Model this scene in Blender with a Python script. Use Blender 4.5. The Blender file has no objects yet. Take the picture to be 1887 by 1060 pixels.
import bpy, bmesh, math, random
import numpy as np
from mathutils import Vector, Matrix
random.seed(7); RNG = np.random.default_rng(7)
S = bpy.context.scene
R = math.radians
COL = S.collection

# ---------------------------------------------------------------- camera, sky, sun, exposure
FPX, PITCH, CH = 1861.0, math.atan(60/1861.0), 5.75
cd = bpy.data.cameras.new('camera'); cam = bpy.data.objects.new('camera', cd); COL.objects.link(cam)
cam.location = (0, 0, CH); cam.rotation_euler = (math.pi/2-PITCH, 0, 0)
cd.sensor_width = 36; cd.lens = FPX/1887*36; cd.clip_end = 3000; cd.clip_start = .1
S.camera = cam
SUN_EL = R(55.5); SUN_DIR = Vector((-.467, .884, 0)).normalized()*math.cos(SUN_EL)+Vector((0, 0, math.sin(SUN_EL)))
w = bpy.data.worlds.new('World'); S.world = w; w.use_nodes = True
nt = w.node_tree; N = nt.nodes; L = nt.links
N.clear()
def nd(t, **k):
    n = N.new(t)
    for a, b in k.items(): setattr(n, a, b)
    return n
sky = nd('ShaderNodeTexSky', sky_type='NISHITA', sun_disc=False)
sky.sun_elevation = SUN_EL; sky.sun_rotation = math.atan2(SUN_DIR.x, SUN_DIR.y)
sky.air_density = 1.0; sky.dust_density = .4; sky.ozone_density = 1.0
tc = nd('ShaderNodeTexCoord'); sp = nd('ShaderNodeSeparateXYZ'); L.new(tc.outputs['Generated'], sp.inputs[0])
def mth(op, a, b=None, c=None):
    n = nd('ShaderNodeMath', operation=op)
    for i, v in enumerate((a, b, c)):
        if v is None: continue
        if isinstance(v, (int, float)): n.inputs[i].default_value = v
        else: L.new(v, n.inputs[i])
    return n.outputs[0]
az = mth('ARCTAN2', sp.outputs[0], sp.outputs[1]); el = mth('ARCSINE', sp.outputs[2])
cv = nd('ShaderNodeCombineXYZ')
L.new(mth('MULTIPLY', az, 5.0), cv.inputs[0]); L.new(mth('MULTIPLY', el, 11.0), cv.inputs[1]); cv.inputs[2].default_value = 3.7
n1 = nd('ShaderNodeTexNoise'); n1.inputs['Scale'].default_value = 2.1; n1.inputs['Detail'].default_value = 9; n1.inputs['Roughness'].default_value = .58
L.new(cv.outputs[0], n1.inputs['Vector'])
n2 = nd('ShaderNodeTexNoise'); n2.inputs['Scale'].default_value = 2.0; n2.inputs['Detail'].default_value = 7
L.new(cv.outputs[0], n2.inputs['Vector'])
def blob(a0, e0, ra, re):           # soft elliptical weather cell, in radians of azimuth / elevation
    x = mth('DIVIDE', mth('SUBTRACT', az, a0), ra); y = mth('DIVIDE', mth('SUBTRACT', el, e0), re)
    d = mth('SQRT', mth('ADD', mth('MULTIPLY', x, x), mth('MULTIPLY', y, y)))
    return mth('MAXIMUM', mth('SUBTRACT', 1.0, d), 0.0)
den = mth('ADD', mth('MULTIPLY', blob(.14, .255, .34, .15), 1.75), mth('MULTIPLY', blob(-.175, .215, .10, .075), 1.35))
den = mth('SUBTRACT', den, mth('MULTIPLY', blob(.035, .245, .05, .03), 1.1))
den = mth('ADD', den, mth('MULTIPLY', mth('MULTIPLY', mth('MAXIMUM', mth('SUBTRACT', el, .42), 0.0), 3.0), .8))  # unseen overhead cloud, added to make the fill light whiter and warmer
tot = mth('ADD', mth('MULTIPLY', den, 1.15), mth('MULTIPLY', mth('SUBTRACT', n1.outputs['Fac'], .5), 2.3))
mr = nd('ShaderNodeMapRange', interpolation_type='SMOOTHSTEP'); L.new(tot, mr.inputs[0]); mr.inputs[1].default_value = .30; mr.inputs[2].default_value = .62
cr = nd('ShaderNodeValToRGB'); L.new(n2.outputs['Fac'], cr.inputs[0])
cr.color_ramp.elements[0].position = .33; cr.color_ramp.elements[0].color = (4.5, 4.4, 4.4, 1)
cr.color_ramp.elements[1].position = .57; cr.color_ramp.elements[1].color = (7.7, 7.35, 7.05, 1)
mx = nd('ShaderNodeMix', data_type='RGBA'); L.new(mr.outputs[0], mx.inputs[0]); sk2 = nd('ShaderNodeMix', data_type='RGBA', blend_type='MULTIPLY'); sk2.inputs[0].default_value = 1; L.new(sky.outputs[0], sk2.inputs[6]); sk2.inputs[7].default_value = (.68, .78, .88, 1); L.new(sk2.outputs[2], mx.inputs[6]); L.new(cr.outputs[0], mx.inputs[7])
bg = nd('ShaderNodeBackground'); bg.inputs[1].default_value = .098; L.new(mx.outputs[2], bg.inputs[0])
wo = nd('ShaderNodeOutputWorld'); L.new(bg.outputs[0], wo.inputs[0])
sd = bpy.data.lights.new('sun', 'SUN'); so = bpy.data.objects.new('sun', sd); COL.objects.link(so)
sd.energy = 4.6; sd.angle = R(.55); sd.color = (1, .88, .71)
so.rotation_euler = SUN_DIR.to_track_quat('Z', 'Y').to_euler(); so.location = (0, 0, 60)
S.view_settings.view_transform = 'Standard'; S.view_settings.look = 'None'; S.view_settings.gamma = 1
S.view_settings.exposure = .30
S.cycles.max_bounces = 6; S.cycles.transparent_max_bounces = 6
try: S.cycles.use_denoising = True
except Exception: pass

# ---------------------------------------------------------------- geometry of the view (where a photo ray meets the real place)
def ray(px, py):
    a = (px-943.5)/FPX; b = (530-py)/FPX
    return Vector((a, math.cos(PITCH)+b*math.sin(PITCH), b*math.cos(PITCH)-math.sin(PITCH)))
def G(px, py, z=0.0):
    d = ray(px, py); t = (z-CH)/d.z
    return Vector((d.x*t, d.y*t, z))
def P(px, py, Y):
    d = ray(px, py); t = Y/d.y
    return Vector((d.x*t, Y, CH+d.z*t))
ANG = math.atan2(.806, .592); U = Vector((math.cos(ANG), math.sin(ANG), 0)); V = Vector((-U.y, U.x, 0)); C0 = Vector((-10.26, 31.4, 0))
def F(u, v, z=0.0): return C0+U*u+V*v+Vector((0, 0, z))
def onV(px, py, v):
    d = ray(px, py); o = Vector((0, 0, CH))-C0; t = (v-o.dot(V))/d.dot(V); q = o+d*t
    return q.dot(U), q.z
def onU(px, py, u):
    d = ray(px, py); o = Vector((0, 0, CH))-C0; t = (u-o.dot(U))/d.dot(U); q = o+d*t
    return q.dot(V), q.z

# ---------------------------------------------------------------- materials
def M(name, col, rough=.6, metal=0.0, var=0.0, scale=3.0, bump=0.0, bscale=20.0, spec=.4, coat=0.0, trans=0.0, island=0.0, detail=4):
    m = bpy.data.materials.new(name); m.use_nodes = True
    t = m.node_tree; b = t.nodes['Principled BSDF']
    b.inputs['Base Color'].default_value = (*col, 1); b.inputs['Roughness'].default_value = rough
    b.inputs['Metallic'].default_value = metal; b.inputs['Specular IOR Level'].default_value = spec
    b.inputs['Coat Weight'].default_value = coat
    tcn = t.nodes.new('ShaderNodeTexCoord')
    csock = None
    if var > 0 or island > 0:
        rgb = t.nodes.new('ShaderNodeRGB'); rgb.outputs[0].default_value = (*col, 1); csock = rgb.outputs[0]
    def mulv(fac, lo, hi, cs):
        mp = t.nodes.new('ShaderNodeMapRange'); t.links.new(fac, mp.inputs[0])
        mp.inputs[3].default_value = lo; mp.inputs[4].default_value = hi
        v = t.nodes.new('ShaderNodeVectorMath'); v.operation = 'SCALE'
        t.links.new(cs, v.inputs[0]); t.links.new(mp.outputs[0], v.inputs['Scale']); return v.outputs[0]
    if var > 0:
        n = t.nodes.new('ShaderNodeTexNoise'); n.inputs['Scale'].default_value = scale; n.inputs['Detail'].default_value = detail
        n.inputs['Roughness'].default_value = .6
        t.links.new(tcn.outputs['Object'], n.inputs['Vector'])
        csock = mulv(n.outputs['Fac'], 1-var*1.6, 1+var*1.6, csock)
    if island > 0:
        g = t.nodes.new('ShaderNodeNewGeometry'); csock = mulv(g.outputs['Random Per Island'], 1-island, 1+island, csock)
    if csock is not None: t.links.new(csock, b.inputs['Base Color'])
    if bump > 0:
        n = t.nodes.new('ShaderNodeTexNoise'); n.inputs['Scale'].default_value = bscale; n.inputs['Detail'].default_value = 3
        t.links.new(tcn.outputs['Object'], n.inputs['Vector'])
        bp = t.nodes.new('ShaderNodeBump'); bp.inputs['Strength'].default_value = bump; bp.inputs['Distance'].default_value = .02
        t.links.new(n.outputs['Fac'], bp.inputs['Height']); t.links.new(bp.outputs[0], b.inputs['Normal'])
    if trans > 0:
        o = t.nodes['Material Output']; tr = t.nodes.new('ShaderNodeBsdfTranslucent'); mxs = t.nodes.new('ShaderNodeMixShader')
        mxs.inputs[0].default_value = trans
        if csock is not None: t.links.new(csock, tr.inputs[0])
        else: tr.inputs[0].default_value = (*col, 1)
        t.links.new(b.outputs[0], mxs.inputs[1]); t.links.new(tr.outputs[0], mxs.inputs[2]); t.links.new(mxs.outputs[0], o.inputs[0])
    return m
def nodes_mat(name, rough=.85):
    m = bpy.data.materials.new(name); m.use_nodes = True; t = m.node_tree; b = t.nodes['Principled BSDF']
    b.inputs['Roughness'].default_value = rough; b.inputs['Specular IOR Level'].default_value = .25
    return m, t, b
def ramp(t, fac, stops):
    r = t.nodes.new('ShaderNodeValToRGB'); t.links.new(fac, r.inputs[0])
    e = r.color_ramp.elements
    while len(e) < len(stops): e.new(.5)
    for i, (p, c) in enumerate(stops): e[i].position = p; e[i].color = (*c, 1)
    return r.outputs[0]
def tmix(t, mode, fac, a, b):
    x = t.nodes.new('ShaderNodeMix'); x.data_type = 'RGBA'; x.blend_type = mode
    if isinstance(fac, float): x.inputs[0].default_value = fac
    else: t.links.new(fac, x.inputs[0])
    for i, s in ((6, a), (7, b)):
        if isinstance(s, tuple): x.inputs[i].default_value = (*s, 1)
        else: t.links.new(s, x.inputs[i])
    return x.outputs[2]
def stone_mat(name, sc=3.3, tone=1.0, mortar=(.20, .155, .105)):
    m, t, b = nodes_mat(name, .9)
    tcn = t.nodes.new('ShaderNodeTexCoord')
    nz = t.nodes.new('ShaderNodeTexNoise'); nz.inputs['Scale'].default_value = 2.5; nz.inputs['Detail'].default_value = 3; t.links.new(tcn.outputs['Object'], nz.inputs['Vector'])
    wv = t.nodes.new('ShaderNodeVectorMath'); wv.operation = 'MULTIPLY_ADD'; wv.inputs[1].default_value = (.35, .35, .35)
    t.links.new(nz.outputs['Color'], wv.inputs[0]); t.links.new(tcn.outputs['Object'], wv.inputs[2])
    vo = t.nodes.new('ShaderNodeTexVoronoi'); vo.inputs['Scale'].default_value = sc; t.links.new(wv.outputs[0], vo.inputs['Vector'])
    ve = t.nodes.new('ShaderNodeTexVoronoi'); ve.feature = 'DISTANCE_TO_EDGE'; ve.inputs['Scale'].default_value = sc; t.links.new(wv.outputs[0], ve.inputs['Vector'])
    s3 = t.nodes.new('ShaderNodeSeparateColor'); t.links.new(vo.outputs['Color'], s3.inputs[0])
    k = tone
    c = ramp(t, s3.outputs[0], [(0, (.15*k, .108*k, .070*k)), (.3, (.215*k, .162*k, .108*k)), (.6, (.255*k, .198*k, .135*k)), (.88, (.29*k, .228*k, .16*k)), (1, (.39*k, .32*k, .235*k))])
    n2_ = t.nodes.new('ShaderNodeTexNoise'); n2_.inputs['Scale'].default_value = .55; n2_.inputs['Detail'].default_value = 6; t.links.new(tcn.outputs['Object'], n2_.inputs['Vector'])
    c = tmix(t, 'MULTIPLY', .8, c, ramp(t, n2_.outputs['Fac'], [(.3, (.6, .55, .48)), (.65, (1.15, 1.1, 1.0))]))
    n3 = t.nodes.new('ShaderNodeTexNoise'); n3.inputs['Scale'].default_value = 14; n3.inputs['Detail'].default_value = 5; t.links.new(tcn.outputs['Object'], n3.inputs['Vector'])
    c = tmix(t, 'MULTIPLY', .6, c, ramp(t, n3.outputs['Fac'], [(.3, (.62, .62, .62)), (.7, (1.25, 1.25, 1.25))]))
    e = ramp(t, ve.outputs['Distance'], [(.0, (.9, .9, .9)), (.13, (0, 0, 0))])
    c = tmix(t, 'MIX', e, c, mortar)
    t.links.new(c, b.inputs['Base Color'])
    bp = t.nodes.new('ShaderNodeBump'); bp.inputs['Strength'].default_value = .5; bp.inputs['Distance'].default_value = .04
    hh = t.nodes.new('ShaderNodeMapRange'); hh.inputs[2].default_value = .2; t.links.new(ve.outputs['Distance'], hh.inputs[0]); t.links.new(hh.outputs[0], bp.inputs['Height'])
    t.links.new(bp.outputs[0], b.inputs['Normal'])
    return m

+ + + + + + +

Exercise:
Write out, unaltered, the lines from the opening of the listing through the line that includes "COL = S.collection".

Finished task:
Model this scene in Blender with a Python script. Use Blender 4.5. The Blender file has no objects yet. Take the picture to be 1887 by 1060 pixels.
import bpy, bmesh, math, random
import numpy as np
from mathutils import Vector, Matrix
random.seed(7); RNG = np.random.default_rng(7)
S = bpy.context.scene
R = math.radians
COL = S.collection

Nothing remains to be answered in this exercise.